# Goal
Please restate, exactly as written, the lines running from the beginning of the material through the line that has "SC.view_settings.exposure = 0.0" in it.

>> Begin Data in this exercise

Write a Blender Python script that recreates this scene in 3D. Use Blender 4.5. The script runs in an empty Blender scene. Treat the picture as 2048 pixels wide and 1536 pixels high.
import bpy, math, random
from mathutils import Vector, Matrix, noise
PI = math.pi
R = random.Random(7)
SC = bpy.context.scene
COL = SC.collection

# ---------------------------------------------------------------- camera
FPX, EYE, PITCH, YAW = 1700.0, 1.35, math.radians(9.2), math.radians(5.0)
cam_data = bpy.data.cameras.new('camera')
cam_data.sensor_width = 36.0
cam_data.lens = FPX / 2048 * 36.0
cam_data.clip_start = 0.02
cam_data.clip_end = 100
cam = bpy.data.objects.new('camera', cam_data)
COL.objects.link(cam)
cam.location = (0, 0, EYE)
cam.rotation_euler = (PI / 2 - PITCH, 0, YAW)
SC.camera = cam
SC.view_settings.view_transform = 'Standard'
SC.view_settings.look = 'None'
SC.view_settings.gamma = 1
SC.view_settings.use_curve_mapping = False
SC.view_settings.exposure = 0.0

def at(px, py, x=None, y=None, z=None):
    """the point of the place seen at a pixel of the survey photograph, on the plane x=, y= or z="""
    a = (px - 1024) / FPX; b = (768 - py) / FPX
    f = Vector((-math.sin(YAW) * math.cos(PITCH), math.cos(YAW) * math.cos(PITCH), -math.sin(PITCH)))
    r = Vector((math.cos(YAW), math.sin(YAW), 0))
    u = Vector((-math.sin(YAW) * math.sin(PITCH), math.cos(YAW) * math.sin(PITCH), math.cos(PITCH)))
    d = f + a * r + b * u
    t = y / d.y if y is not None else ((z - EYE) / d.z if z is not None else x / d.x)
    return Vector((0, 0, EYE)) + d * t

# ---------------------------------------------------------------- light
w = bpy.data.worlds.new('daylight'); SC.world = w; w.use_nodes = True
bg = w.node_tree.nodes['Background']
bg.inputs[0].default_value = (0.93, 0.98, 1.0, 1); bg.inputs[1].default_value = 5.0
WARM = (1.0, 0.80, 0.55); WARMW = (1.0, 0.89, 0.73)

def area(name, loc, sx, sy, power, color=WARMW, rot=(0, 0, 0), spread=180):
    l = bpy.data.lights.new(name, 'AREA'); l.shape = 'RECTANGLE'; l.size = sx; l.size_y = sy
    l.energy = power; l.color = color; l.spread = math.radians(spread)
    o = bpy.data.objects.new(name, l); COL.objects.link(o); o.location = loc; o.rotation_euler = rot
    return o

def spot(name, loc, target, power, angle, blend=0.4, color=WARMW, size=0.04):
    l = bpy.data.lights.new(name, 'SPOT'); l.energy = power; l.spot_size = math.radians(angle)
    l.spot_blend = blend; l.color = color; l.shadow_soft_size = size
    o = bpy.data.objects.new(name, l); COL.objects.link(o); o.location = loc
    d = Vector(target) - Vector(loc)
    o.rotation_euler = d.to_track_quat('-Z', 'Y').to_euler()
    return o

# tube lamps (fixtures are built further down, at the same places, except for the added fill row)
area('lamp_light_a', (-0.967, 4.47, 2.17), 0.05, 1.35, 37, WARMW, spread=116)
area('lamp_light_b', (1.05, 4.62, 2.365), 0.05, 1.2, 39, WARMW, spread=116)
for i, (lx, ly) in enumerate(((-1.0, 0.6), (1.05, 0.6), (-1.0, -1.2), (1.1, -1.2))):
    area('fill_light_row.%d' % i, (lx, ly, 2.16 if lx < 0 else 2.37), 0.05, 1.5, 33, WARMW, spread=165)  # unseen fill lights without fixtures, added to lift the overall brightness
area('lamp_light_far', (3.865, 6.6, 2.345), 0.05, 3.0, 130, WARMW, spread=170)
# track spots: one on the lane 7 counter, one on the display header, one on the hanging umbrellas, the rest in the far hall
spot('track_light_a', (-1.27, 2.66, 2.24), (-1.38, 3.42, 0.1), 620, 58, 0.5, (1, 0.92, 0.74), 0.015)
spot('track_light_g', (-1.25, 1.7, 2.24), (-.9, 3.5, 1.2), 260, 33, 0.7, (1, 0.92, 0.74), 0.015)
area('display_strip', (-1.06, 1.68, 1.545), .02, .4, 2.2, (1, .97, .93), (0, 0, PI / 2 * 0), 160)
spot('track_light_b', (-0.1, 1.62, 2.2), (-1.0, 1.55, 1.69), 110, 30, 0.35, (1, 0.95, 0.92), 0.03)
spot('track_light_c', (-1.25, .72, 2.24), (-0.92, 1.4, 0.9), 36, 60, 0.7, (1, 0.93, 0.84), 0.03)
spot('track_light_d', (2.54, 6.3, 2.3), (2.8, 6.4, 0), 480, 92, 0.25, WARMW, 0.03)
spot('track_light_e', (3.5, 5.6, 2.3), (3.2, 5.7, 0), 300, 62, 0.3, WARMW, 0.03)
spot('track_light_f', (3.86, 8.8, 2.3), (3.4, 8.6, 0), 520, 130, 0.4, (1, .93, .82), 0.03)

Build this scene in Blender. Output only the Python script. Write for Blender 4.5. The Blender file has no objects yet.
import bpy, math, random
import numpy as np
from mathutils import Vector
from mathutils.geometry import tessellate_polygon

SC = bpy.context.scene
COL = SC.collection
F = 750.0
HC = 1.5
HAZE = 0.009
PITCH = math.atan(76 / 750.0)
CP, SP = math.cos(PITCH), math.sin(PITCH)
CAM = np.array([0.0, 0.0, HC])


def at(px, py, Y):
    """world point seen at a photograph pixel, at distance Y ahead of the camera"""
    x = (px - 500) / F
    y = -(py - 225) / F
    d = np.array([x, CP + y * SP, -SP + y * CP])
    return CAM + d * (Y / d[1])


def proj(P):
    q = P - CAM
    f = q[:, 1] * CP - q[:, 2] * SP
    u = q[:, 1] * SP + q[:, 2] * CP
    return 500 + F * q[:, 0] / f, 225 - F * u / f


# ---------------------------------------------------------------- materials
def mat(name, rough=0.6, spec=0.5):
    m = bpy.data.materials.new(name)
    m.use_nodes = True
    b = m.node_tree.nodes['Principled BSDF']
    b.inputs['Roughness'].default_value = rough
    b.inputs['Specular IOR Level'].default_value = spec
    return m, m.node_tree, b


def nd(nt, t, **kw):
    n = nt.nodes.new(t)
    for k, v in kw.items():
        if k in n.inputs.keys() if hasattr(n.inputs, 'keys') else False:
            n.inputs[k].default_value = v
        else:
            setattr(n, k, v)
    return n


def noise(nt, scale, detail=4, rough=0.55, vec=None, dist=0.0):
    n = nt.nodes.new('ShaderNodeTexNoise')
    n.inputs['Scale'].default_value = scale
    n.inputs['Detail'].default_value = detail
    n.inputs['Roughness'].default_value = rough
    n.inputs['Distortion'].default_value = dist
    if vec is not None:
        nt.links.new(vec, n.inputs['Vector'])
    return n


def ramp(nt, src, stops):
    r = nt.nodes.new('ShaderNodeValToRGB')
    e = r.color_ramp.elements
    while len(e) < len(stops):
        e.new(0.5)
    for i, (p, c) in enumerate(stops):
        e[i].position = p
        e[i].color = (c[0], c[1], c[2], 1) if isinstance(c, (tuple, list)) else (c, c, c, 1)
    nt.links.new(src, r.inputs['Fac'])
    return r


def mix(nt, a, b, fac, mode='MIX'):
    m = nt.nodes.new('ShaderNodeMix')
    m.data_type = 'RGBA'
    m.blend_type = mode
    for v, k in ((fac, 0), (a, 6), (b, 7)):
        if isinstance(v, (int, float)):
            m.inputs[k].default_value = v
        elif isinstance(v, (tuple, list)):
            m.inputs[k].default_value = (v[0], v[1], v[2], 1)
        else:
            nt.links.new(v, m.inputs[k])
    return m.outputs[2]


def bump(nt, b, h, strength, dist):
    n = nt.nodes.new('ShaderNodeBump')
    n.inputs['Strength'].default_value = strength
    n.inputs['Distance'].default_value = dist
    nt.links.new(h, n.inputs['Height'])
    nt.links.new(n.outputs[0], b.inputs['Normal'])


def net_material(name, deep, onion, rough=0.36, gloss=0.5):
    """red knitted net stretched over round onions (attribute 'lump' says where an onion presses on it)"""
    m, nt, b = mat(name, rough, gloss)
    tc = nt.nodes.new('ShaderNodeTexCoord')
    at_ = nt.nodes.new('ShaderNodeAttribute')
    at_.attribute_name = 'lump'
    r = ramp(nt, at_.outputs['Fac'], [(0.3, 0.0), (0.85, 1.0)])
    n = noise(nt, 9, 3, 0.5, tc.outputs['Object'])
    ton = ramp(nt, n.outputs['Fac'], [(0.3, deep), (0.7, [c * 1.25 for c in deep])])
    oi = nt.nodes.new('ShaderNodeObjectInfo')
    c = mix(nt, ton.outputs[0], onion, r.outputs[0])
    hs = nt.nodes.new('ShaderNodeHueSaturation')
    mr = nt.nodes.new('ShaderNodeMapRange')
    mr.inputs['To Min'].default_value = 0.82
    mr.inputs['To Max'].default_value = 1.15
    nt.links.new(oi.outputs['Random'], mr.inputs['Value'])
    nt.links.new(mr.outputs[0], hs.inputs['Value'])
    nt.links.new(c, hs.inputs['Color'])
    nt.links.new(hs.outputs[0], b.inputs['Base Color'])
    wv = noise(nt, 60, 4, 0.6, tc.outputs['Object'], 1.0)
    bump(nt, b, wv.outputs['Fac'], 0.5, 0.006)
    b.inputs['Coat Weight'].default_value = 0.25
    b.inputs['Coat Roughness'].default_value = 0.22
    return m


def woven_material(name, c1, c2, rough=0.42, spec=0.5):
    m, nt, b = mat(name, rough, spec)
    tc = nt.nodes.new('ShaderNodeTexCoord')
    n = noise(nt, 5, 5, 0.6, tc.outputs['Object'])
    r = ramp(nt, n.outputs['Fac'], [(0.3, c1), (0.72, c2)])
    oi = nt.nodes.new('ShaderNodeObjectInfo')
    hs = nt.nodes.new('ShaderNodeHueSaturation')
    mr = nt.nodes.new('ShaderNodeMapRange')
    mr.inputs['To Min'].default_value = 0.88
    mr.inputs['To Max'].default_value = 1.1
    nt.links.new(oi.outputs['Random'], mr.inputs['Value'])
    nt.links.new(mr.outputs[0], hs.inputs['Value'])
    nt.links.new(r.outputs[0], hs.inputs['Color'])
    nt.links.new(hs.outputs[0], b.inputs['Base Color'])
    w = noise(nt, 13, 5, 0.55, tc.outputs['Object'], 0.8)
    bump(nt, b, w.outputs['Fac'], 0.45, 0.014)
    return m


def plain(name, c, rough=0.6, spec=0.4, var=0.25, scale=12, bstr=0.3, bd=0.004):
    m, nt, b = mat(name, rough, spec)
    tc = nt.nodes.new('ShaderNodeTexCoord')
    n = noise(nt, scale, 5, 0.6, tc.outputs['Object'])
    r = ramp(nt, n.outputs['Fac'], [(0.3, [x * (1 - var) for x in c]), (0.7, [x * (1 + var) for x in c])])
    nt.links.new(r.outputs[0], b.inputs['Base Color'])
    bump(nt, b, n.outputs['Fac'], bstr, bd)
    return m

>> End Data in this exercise

# Answer to the task
Write a Blender Python script that recreates this scene in 3D. Use Blender 4.5. The script runs in an empty Blender scene. Treat the picture as 2048 pixels wide and 1536 pixels high.
import bpy, math, random
from mathutils import Vector, Matrix, noise
PI = math.pi
R = random.Random(7)
SC = bpy.context.scene
COL = SC.collection

# ---------------------------------------------------------------- camera
FPX, EYE, PITCH, YAW = 1700.0, 1.35, math.radians(9.2), math.radians(5.0)
cam_data = bpy.data.cameras.new('camera')
cam_data.sensor_width = 36.0
cam_data.lens = FPX / 2048 * 36.0
cam_data.clip_start = 0.02
cam_data.clip_end = 100
cam = bpy.data.objects.new('camera', cam_data)
COL.objects.link(cam)
cam.location = (0, 0, EYE)
cam.rotation_euler = (PI / 2 - PITCH, 0, YAW)
SC.camera = cam
SC.view_settings.view_transform = 'Standard'
SC.view_settings.look = 'None'
SC.view_settings.gamma = 1
SC.view_settings.use_curve_mapping = False
SC.view_settings.exposure = 0.0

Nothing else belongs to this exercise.